In the days following Vance’s comments, as the public became aware of the DOJ’s handling of the fatal shooting in Minnesota, it also became clear that no one — not just Trump’s political enemies — was safe from the president’s bid to use the DOJ not as America’s law firm, but as his own.
It seemed a foregone conclusion that there would be no true federal investigation into Good’s killing and that the federal agent who shot her three times wouldn’t face criminal charges.
The DOJ blocked state and local authorities from participating in the FBI’s probe of the shooting. And senior officials, including the president, had already written Good off as a domestic terrorist who threatened the life of the ICE officer and was shot and killed in self-defense.
Publicly, the department’s Civil Rights Division, whose criminal section normally handles investigations into law enforcement misconduct, also didn’t announce a probe. Internally, the division’s head, Harmeet Dhillon, told federal prosecutors in the section that she would not consider opening a probe to determine whether the agent had violated federal law in shooting Good.
However, unexpectedly, the truth soon emerged that instead of conducting a half-hearted probe of Good’s killing, or ignoring it altogether, the DOJ was attempting to weaponize her death and use it as a springboard to go after not only her and her family, but also her community.
Senior DOJ officials pressed federal prosecutors to look into her widow, Becca Good, for possible criminality before the shooting, prompting six federal prosecutors in Minnesota and D.C. — including some who worked on fraud-related investigations in the North Star State — to resign, according to the New York Times.
Instead of considering the agent’s conduct, federal investigators assigned to the FBI’s probe were scrutinizing connections Good and her wife had to local activist groups protesting and monitoring the Trump administration’s indiscriminate immigration operations in the Twin Cities region.
The department’s response to Good’s death stood in remarkable contrast with its reaction to Minneapolis’ other infamous police-involved killing: the 2020 murder of George Floyd.
After Floyd’s murder at the hands of Minneapolis police officer Derek Chauvin, not only did then-Attorney General Bill Barr launch an investigation, but Trump asked the department to “immediately” expedite its probe.
“We all saw what we saw,” Trump said three days after Floyd’s murder. “It should have never happened. It should never be allowed to happen, a thing like that.”
The refusal to open a misconduct inquiry into the agent, the attempt to turn the FBI’s probe against Good’s family and those she associates with — these moves indicate that the DOJ, now led by staunch loyalists to the president, has also ceded another one of its core responsibilities: to impartially uphold the civil rights of citizens.
To emphasize this point, Attorney General Bondi said in an interview with Fox News that the federal prosecutors didn’t resign, but that she had fired them over their failure to sufficiently support law enforcement.
“We had six prosecutors who suddenly decided they didn’t want to support the men and women of ICE,” Bondi, one of Trump’s former personal attorneys, said.
“So, the breaking news tonight is I fired them all,” she added.

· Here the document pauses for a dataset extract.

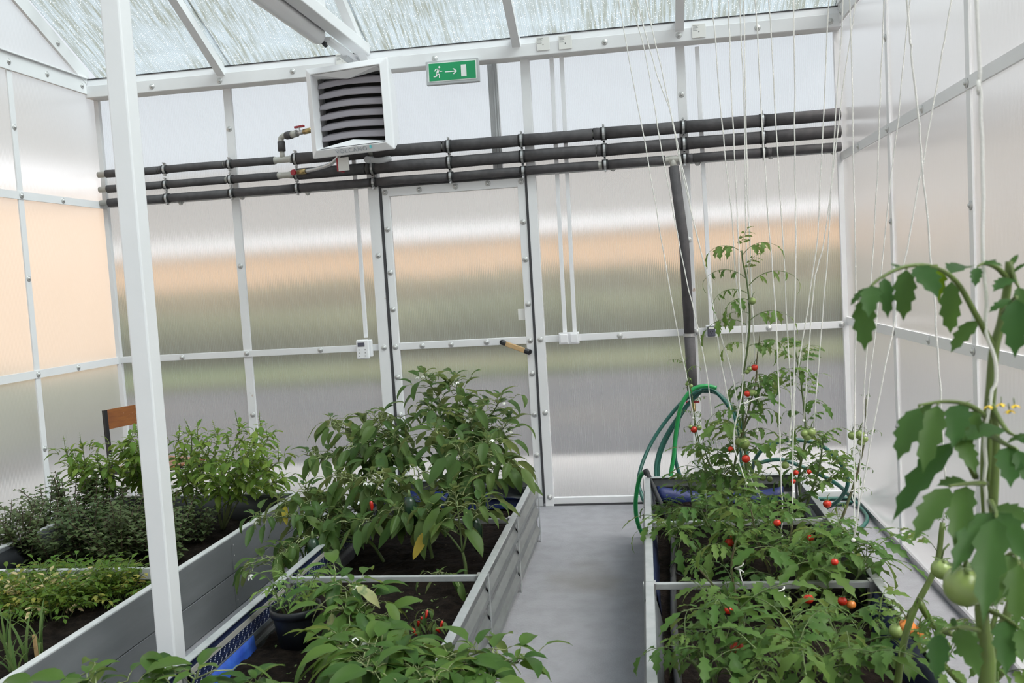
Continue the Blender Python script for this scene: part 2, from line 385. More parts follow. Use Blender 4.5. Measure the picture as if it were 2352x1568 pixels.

Just like Vance’s new assistant attorney general position, the department’s handling of Good’s killing also stems from Trump’s attempt to make the White House and the DOJ synonymous entities. And the administration’s use of language — redefining “domestic terrorism” and “fraud” to mean various actions the White House doesn’t like — aims to distort our understanding of reality.
No, ICE didn’t shoot and kill a mother of three; they defended themselves from an act of terrorism — or so the White House wants you to think.
Trump has been open about his effort to use federal law enforcement for his personal aims. But with the killing of Good, he is closer than ever in achieving it.